-- Data lines start --
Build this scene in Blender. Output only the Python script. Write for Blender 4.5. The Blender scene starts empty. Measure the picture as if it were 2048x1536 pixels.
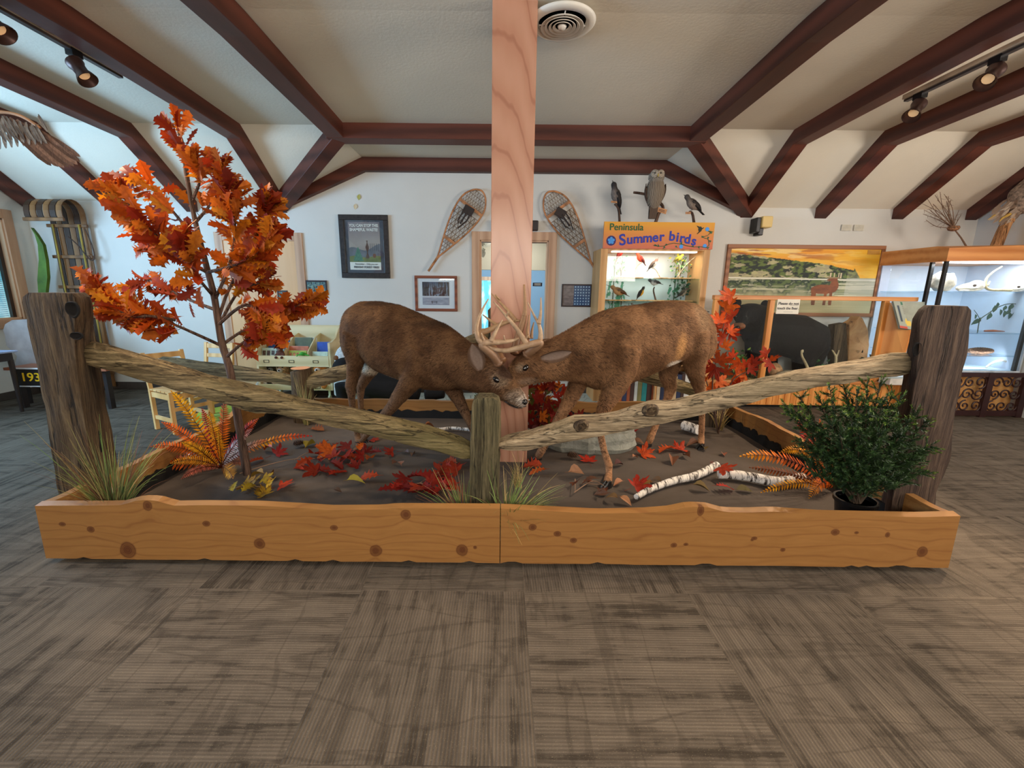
import bpy, bmesh, math, random
from mathutils import Vector, Matrix, noise as mnoise
import numpy as np
PI = math.pi
D = bpy.data
C = bpy.context.scene.collection
R = random.Random(7)

# ------------------------------------------------------------------ camera
FOC, PX, PY, EYE = 865.0, 1002.0, 768.0, 1.38
PITCH, ROLL = math.radians(12.07), math.radians(0.6)
cam_d = D.cameras.new('camera'); cam = D.objects.new('camera', cam_d); C.objects.link(cam)
cam_d.sensor_width = 36.0
cam_d.lens = 36.0 * FOC / 2048.0
cam_d.shift_x = 22.0 / 2048.0
cam_d.clip_start = 0.05
CM = Matrix.Rotation(PI / 2 - PITCH, 3, 'X') @ Matrix.Rotation(ROLL, 3, 'Z')
cam.matrix_world = Matrix.Translation((0, 0, EYE)) @ CM.to_4x4()
bpy.context.scene.camera = cam

def ray(x, y):
    return CM @ Vector(((x - PX) / FOC, (PY - y) / FOC, -1.0))
def at(x, y, Y):
    d = ray(x, y); return Vector((0, 0, EYE)) + d * (Y / d.y)
def atz(x, y, z):
    d = ray(x, y); return Vector((0, 0, EYE)) + d * ((z - EYE) / d.z)
def atx(x, y, X):
    d = ray(x, y); return Vector((0, 0, EYE)) + d * (X / d.x)
def atp(x, y, p0, n):
    d = ray(x, y); o = Vector((0, 0, EYE)); return o + d * ((Vector(p0) - o).dot(n) / d.dot(n))

# ------------------------------------------------------------------ world, lights, exposure
def S(r, g, b):
    f = lambda c: (c / 255.0) / 12.92 if c <= 10.3 else ((c / 255.0 + 0.055) / 1.055) ** 2.4
    return (f(r), f(g), f(b), 1.0)
sc = bpy.context.scene
sc.view_settings.view_transform = 'Standard'
sc.view_settings.look = 'None'
sc.view_settings.gamma = 1.0
sc.view_settings.use_curve_mapping = False
sc.view_settings.exposure = 0.0
sc.cycles.max_bounces = 8
sc.cycles.diffuse_bounces = 4
sc.cycles.transparent_max_bounces = 16
w = D.worlds.new('world'); sc.world = w; w.use_nodes = True
w.node_tree.nodes['Background'].inputs[0].default_value = (0.80, 0.88, 1.0, 1)
w.node_tree.nodes['Background'].inputs[1].default_value = 0.9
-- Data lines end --
Read through the data and copy every line where "scene" shows up.

* [The solution]:
Build this scene in Blender. Output only the Python script. Write for Blender 4.5. The Blender scene starts empty. Measure the picture as if it were 2048x1536 pixels.
C = bpy.context.scene.collection
bpy.context.scene.camera = cam
sc = bpy.context.scene